*Stated problem*
Extract every line starting at the line that contains "The Blender Python" and ending with the final line of the data, inclusive; give only those lines, word for word.

Stored records:
◇ ◇ ◇ ◇ ◇ ◇ ◇
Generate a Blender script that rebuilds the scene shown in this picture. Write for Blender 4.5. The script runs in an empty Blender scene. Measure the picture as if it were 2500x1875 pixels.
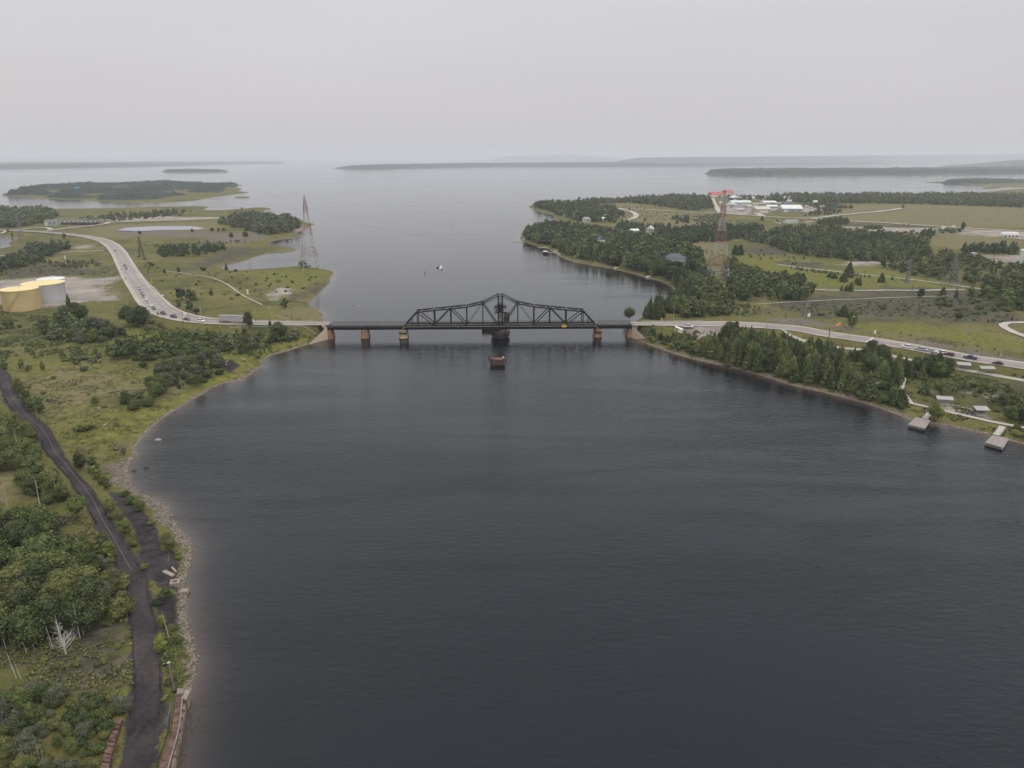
import bpy, math, random
import numpy as np
from mathutils import Vector
random.seed(11); RNG = np.random.default_rng(11)
SC = bpy.context.scene; COL = SC.collection

# ------------------------------------------------------------ camera, sky, sun
F = 1720.0; PITCH = math.radians(17.72); H = 98.0       # photo pixels 2500 x 1875
cam_d = bpy.data.cameras.new("camera"); cam_d.sensor_width = 36; cam_d.lens = 36 * F / 2500
cam_d.clip_start = 1; cam_d.clip_end = 150000
cam = bpy.data.objects.new("camera", cam_d); COL.objects.link(cam)
cam.location = (0, 0, H); cam.rotation_euler = (math.radians(90) - PITCH, 0, 0); SC.camera = cam

SUN_EL = math.radians(55); SUN_ROT = math.radians(-40)
world = bpy.data.worlds.new("World"); SC.world = world; world.use_nodes = True
wn = world.node_tree.nodes; wl = world.node_tree.links; wn.clear()
w_out = wn.new("ShaderNodeOutputWorld"); w_bg = wn.new("ShaderNodeBackground")
w_sky = wn.new("ShaderNodeTexSky"); w_sky.sky_type = 'NISHITA'; w_sky.sun_disc = False
w_sky.sun_elevation = SUN_EL; w_sky.sun_rotation = SUN_ROT; w_sky.dust_density = 6; w_sky.air_density = 1.0
w_gain = wn.new("ShaderNodeVectorMath"); w_gain.operation = 'SCALE'; w_gain.inputs['Scale'].default_value = 0.10
wl.new(w_sky.outputs[0], w_gain.inputs[0])
# overcast veil: pale, faintly warm at the horizon, with soft streaks of cloud
w_tc = wn.new("ShaderNodeTexCoord"); w_sep = wn.new("ShaderNodeSeparateXYZ"); wl.new(w_tc.outputs['Generated'], w_sep.inputs[0])
w_ramp = wn.new("ShaderNodeValToRGB"); wl.new(w_sep.outputs['Z'], w_ramp.inputs[0])
el = w_ramp.color_ramp.elements
el[0].position = 0.0; el[0].color = (0.630, 0.600, 0.622, 1)
el[1].position = 0.28; el[1].color = (0.735, 0.748, 0.775, 1)
e = w_ramp.color_ramp.elements.new(0.10); e.color = (0.640, 0.622, 0.645, 1)
e = w_ramp.color_ramp.elements.new(0.55); e.color = (1.08, 1.12, 1.18, 1)   # an overcast sky is brightest overhead
e = w_ramp.color_ramp.elements.new(1.0); e.color = (1.55, 1.57, 1.60, 1)
w_map = wn.new("ShaderNodeMapping"); w_map.inputs['Scale'].default_value = (1.4, 1.4, 7); wl.new(w_tc.outputs['Generated'], w_map.inputs[0])
w_noise = wn.new("ShaderNodeTexNoise"); w_noise.inputs['Scale'].default_value = 1.3; w_noise.inputs['Detail'].default_value = 3
wl.new(w_map.outputs[0], w_noise.inputs['Vector'])
w_mr = wn.new("ShaderNodeMapRange"); w_mr.inputs['To Min'].default_value = 0.93; w_mr.inputs['To Max'].default_value = 1.07
wl.new(w_noise.outputs[0], w_mr.inputs['Value'])
w_vm = wn.new("ShaderNodeVectorMath"); w_vm.operation = 'SCALE'; wl.new(w_ramp.outputs[0], w_vm.inputs[0]); wl.new(w_mr.outputs[0], w_vm.inputs['Scale'])
w_mix = wn.new("ShaderNodeMix"); w_mix.data_type = 'RGBA'; w_mix.inputs['Factor'].default_value = 0.93
wl.new(w_gain.outputs[0], w_mix.inputs['A']); wl.new(w_vm.outputs[0], w_mix.inputs['B'])
wl.new(w_mix.outputs['Result'], w_bg.inputs['Color']); w_bg.inputs['Strength'].default_value = 1.0
wl.new(w_bg.outputs[0], w_out.inputs['Surface'])

sun_d = bpy.data.lights.new("sun", 'SUN'); sun_d.energy = 1.1; sun_d.angle = math.radians(14); sun_d.color = (1.0, 0.96, 0.9)
sun = bpy.data.objects.new("sun", sun_d); COL.objects.link(sun)
sun.rotation_euler = (math.radians(90) - SUN_EL, 0, math.radians(180) + SUN_ROT * -1 + math.radians(180))
SC.view_settings.view_transform = 'Standard'; SC.view_settings.look = 'None'
SC.view_settings.exposure = 0; SC.view_settings.gamma = 1
SC.cycles.max_bounces = 6; SC.cycles.diffuse_bounces = 2; SC.cycles.glossy_bounces = 2
SC.cycles.transmission_bounces = 2; SC.cycles.volume_bounces = 3; SC.cycles.transparent_max_bounces = 4
SC.cycles.caustics_reflective = False; SC.cycles.caustics_refractive = False
SC.cycles.use_adaptive_sampling = True; SC.cycles.adaptive_threshold = 0.008; SC.cycles.use_denoising = True; SC.cycles.denoising_input_passes = 'RGB_ALBEDO_NORMAL'; SC.cycles.denoising_prefilter = 'ACCURATE'

# ------------------------------------------------------------ projection of photo pixels to places
cp, sp = math.cos(PITCH), math.sin(PITCH)
def P(px, py, z=0.0):
    px = np.asarray(px, float); py = np.asarray(py, float)
    u = (px - 1250) / F; v = (937.5 - py) / F
    dx, dy, dz = u, cp + v * sp, -sp + v * cp
    t = (z - H) / dz
    return dx * t, dy * t
def proj(x, y, z):
    d = y * cp - (z - H) * sp; v = y * sp + (z - H) * cp
    return 1250 + F * x / d, 937.5 - F * v / d, d
def depth_of(y, z): return y * cp - (z - H) * sp

def hash01(ix, iy, seed):
    n = (ix.astype(np.int64) * 374761393 + iy.astype(np.int64) * 668265263 + seed * 1442695041) & 0x7fffffff
    n = ((n ^ (n >> 13)) * 1274126177) & 0x7fffffff
    return ((n ^ (n >> 16)) & 0xffff) / 65535.0
def vnoise(x, y, seed=0):
    x = np.asarray(x, float); y = np.asarray(y, float)
    ix = np.floor(x); iy = np.floor(y); fx = x - ix; fy = y - iy
    fx = fx * fx * (3 - 2 * fx); fy = fy * fy * (3 - 2 * fy)
    a = hash01(ix, iy, seed); b = hash01(ix + 1, iy, seed); c = hash01(ix, iy + 1, seed); d = hash01(ix + 1, iy + 1, seed)
    return (a * (1 - fx) + b * fx) * (1 - fy) + (c * (1 - fx) + d * fx) * fy
def fbm(x, y, seed=0, o=3):
    s = 0; a = 0.5; t = 0
    for i in range(o): s = s + a * vnoise(x * 2 ** i, y * 2 ** i, seed + i * 7); t += a; a *= 0.5
    return s / t

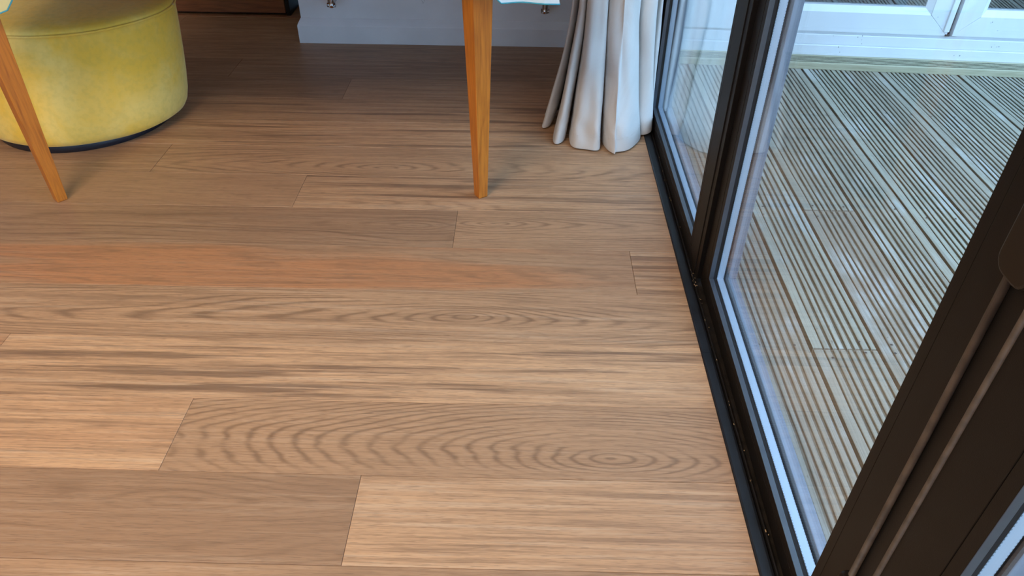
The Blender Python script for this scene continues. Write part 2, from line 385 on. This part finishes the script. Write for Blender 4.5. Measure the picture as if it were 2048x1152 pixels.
# skirting: lower board and its moulded top, front run and the return down the side of the pier
def skirting(parent):
    prof = [(0.016, 0), (0.0, 0), (0.0, .070), (.0015, .0745), (.006, .083), (.0115, .092), (.0145, .097), (0.016, .098)]
    # front run (along x) with mitred left end
    V, F = [], []
    n = len(prof)
    for xe, mt in ((-1.302, True), (0.0, False)):
        for d, z in prof: V.append((xe - (0.016-d) if mt else xe, d, z))
    F = [(i, i+1, n+i+1, n+i) for i in range(n-1)] + [tuple(range(n))[::-1], tuple(range(n, 2*n))]
    a = mesh('front_run', V, F, M_PAINT, parent)
    V = []
    for ye, mt in ((0.016, True), (0.62, False)):
        for d, z in prof:
            xx = -1.302 - (0.016-d); V.append((xx, d if mt else ye, z))
    F = [(n+i, n+i+1, i+1, i) for i in range(n-1)] + [tuple(range(n)), tuple(range(n, 2*n))[::-1]]
    b = mesh('side_run', V, F, M_PAINT, parent)
sk = struct(empty('baseboard_back'), 'white moulded skirting board along the projecting wall'); skirting(sk)
# pencil scuff on the wall
V, F = tube_vf([(-.808, .0155, .178), (-.803, .0155, .160), (-.795, .0155, .176)], .0006, 5)
V2, F2 = tube_vf([(-.806, .0155, .172), (-.800, .0155, .163)], .0005, 5, len(V)); mesh('scuff_mark', V+V2, F+F2, M_UPVC_GREY, pier)
# reddish oak cupboard front in the alcove with a dark gap below
cup = tag(empty('oak_cupboard', (-2.5, .33, 0)), 'dark reddish oak cupboard standing in the alcove behind the pouf', 'cupboard')
def cbox(nm, x0, x1, y0, y1, z0, z1, mt, bev=.002): return box(nm, x0+2.5, x1+2.5, y0-.33, y1-.33, z0, z1, mt, cup, bev)
cbox('carcass', -3.3, -1.46, .345, .60, .012, .86, M_CABINET)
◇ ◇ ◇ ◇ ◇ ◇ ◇
*Exercise solution*
The Blender Python script for this scene continues. Write part 2, from line 385 on. This part finishes the script. Write for Blender 4.5. Measure the picture as if it were 2048x1152 pixels.
# skirting: lower board and its moulded top, front run and the return down the side of the pier
def skirting(parent):
    prof = [(0.016, 0), (0.0, 0), (0.0, .070), (.0015, .0745), (.006, .083), (.0115, .092), (.0145, .097), (0.016, .098)]
    # front run (along x) with mitred left end
    V, F = [], []
    n = len(prof)
    for xe, mt in ((-1.302, True), (0.0, False)):
        for d, z in prof: V.append((xe - (0.016-d) if mt else xe, d, z))
    F = [(i, i+1, n+i+1, n+i) for i in range(n-1)] + [tuple(range(n))[::-1], tuple(range(n, 2*n))]
    a = mesh('front_run', V, F, M_PAINT, parent)
    V = []
    for ye, mt in ((0.016, True), (0.62, False)):
        for d, z in prof:
            xx = -1.302 - (0.016-d); V.append((xx, d if mt else ye, z))
    F = [(n+i, n+i+1, i+1, i) for i in range(n-1)] + [tuple(range(n)), tuple(range(n, 2*n))[::-1]]
    b = mesh('side_run', V, F, M_PAINT, parent)
sk = struct(empty('baseboard_back'), 'white moulded skirting board along the projecting wall'); skirting(sk)
# pencil scuff on the wall
V, F = tube_vf([(-.808, .0155, .178), (-.803, .0155, .160), (-.795, .0155, .176)], .0006, 5)
V2, F2 = tube_vf([(-.806, .0155, .172), (-.800, .0155, .163)], .0005, 5, len(V)); mesh('scuff_mark', V+V2, F+F2, M_UPVC_GREY, pier)
# reddish oak cupboard front in the alcove with a dark gap below
cup = tag(empty('oak_cupboard', (-2.5, .33, 0)), 'dark reddish oak cupboard standing in the alcove behind the pouf', 'cupboard')
def cbox(nm, x0, x1, y0, y1, z0, z1, mt, bev=.002): return box(nm, x0+2.5, x1+2.5, y0-.33, y1-.33, z0, z1, mt, cup, bev)
cbox('carcass', -3.3, -1.46, .345, .60, .012, .86, M_CABINET)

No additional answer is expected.